Cette situation nous exposerait à des risques, que l'on a bien observés lors de la crise : lorsque la situation devient plus incertaine, le degré de confiance s'érode et, partant, les entreprises ainsi que les particuliers de la zone s'exposent à un problème d'accès au financement via les marchés.

Enfin, concernant la taxation - j'ai conscience qu'il s'agit là d'un problème important pour toutes les questions se rapportant aux transactions financières -, les termes du débat peuvent bien sûr être posés et déterminés par les autorités politiques, mais le constat reste le même : étant donné que la matière bancaire est en mouvement, le même risque demeure ! L'exemple de la Suède l'a bien illustré. Dans les années quatre-vingt-dix, la Suède a instauré une taxe sur les transactions financières, avant de supprimer ce dispositif : les activités de marché avaient déserté le pays ! Or le modèle suédois n'est pas particulièrement libéral, mais plutôt social-démocrate culturellement.

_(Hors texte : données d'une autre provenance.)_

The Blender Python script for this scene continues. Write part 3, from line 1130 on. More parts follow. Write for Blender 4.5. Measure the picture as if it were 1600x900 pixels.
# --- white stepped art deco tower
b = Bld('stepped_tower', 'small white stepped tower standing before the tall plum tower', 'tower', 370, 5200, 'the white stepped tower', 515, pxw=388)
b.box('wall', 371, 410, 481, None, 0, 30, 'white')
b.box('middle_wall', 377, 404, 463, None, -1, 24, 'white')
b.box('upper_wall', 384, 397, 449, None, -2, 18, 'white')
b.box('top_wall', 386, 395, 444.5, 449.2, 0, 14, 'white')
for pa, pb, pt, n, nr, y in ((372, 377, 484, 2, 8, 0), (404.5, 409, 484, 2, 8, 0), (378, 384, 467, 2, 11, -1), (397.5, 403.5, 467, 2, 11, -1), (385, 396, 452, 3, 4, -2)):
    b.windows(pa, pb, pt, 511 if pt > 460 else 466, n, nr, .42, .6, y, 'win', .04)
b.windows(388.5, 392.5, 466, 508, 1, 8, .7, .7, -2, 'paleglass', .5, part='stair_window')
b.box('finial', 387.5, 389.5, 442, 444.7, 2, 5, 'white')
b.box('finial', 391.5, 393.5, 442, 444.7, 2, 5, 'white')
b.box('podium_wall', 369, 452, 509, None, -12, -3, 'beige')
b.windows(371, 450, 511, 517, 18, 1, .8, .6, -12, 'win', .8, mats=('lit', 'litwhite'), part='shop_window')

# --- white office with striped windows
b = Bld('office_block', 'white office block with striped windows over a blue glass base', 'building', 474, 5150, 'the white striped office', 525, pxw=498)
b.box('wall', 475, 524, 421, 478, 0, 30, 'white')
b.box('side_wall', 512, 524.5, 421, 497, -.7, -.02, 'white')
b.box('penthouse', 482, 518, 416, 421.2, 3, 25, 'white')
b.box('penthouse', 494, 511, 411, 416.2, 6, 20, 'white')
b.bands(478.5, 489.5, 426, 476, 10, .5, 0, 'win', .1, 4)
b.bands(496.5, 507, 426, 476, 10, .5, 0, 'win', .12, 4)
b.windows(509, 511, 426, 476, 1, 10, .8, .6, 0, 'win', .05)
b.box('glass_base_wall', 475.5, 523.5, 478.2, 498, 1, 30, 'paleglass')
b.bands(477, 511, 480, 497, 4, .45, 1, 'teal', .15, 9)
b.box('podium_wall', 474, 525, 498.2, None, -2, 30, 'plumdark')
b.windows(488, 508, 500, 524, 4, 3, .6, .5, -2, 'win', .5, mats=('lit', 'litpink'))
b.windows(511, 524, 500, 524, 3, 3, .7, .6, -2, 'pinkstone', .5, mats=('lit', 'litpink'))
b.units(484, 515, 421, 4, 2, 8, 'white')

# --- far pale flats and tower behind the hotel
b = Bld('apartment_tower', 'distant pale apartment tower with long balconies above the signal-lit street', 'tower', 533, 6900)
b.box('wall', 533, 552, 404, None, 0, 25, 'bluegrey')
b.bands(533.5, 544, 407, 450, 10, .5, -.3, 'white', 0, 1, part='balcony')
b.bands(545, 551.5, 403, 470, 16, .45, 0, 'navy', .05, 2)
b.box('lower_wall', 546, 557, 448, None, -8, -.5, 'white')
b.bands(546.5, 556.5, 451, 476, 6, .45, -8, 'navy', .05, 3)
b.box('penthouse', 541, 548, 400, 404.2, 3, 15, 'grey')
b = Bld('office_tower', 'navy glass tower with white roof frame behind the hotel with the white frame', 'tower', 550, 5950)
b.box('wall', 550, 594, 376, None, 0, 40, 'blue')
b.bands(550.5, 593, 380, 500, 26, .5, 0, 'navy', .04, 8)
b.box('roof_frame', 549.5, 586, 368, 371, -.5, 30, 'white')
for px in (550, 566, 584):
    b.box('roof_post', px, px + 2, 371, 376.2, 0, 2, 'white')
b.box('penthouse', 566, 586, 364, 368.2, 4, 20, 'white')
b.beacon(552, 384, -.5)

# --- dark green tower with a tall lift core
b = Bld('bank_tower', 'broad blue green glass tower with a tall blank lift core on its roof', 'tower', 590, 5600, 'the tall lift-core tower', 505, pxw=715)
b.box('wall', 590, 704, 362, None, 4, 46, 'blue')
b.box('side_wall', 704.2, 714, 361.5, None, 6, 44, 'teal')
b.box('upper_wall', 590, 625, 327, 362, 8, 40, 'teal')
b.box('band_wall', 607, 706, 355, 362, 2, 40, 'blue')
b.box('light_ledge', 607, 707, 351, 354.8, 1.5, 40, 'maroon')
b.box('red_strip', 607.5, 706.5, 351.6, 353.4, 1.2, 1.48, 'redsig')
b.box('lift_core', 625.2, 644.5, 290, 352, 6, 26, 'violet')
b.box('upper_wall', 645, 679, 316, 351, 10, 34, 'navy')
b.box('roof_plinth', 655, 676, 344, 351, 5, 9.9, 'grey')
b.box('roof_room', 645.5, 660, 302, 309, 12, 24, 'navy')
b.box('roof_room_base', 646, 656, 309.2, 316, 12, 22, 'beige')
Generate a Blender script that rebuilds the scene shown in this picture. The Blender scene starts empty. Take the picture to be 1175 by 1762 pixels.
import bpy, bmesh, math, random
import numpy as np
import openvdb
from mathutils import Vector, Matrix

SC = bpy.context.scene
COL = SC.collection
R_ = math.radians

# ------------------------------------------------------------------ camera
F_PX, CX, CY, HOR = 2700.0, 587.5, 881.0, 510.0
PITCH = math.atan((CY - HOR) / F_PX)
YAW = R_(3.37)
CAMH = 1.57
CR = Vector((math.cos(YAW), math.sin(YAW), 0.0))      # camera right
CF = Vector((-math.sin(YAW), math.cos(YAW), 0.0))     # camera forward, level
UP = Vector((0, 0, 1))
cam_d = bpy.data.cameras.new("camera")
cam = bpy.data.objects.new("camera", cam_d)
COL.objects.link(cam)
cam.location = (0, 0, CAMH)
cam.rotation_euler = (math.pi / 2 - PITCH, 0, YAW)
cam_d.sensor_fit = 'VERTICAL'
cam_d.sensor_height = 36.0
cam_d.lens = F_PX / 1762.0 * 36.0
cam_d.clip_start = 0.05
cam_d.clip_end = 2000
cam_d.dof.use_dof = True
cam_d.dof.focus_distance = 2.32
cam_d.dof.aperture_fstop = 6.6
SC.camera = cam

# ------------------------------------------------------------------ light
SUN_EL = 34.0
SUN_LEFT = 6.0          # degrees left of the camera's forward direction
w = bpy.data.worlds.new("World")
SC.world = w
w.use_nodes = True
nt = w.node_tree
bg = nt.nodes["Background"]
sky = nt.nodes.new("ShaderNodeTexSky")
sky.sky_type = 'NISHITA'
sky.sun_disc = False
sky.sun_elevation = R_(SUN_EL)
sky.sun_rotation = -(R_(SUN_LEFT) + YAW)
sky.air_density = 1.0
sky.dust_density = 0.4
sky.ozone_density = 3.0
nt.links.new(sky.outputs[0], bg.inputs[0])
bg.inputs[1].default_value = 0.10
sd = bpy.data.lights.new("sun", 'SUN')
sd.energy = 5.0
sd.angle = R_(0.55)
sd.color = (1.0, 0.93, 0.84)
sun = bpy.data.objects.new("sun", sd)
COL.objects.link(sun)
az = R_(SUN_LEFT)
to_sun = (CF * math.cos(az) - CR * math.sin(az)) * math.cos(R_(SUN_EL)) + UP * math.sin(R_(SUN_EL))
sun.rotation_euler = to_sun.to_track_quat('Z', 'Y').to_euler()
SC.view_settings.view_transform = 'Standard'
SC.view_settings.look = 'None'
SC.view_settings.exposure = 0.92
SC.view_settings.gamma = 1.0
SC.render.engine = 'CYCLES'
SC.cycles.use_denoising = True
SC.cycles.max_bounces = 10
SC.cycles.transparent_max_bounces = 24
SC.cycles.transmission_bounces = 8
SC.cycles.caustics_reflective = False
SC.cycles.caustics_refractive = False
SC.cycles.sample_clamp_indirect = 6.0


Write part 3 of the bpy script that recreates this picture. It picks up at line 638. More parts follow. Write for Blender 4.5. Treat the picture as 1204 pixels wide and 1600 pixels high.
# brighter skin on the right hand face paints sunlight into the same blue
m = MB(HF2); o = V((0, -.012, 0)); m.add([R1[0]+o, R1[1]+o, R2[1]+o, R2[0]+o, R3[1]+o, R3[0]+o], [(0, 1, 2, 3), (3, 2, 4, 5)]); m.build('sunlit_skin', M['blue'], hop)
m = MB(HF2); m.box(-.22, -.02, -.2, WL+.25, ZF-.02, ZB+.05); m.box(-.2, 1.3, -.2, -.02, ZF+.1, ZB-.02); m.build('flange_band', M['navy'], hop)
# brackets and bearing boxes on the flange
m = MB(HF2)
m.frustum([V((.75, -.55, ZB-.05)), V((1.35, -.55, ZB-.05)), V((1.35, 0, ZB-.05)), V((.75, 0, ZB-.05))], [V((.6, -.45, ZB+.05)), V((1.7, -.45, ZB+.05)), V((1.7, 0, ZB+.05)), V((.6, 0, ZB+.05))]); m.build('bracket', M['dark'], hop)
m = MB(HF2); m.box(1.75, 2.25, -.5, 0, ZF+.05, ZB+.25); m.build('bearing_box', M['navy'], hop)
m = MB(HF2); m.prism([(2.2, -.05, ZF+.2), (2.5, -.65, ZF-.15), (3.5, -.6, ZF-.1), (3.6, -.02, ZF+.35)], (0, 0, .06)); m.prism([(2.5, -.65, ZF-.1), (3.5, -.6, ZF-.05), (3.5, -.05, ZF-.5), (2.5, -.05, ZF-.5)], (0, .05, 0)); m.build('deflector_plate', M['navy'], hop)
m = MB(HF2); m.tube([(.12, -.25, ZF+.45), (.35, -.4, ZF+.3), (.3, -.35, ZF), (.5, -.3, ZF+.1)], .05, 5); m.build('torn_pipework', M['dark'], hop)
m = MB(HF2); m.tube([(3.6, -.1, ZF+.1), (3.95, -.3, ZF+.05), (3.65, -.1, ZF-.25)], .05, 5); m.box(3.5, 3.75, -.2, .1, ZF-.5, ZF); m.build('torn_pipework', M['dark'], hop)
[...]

Ainsi, on observe que ces activités peuvent facilement se délocaliser. Je le répète, étant donné les évolutions réglementaires, nous avons besoin d'une activité de marché pour financer l'économie. À cet égard, il importe qu'une industrie financière subsiste dans la zone euro. Or, de ce point de vue, il est vrai que ni la place de Paris ni celle de Francfort ne se sont spécialement renforcées. Il faut donc rester vigilant et éviter que de nouvelles réglementations n'entrent en vigueur sans inclure les autres territoires, devenant plus pénalisantes encore.